Our New Town, WI: THE FRIENDLINESS IS CREEPY. GET ME OUT. Also, an overzealous tornado siren. Reminds me of Ferdinand the duck in Babe.

I don't know what the deal is. When we first bought the house, it was at the height of our crazy monsoons. There actually were tornadoes and threats of tornadoes and ghosts of tornadoes everywhere. Then things settled down, and we still heard the stupid thing every single day. But it was the fair (the grounds are just a few blocks from our house), and it seemed like it went off at 8:45 every night, so we thought it might have something to do with the fair shutting down.

Now the fair is over, the apocalypse is no longer upon us, and we've had one rainstorm in the last two weeks. But the siren is going off more than ever.

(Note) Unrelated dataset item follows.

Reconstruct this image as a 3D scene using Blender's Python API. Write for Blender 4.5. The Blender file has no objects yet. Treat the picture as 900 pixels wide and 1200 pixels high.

It went off at 8:30 this morning and then again just a few minutes ago, around 9:15. I'm familiar with noon whistles and such, but this keeps happening at seemingly random times of day.

One of these days, it's going to go off fo realz, and I'll be all like, "Oh, yeah, blah blah blah. Talk talk talk. Show me some action. I'm not going down into that basement unless the tornado is actually in the process of ripping off our roof." And then a tornado will do just that, and instead of running to the basement, I'll lie on the couch and quietly wet myself.

Speaking of our basement (I call it "Satan's Penthouse".), James found a spider down there that, technically speaking, shouldn't even be able to exist in Wisconsin. The single advantage of a colder climate is the reduction in exotic creepy crawlies, both in size and number. Well, this critter was, apparently, an inch and a half across. That's just the body. If I'd seen it, it probably would have looked more like a foot across. With red eyes and telepathic mind control.

I flipped out when he told me about it (What?? I made an exception to my rule. I went down there the other night to help you! You didn't tell me things like that were lurking down there!), but he told me he killed it. Imagine the splatter on the wall that thing made. Yeaugh.

Imagine the kinds of bugs it was killing, though. Including centipedes. Don't get me started on those. You all know exactly how I feel about them.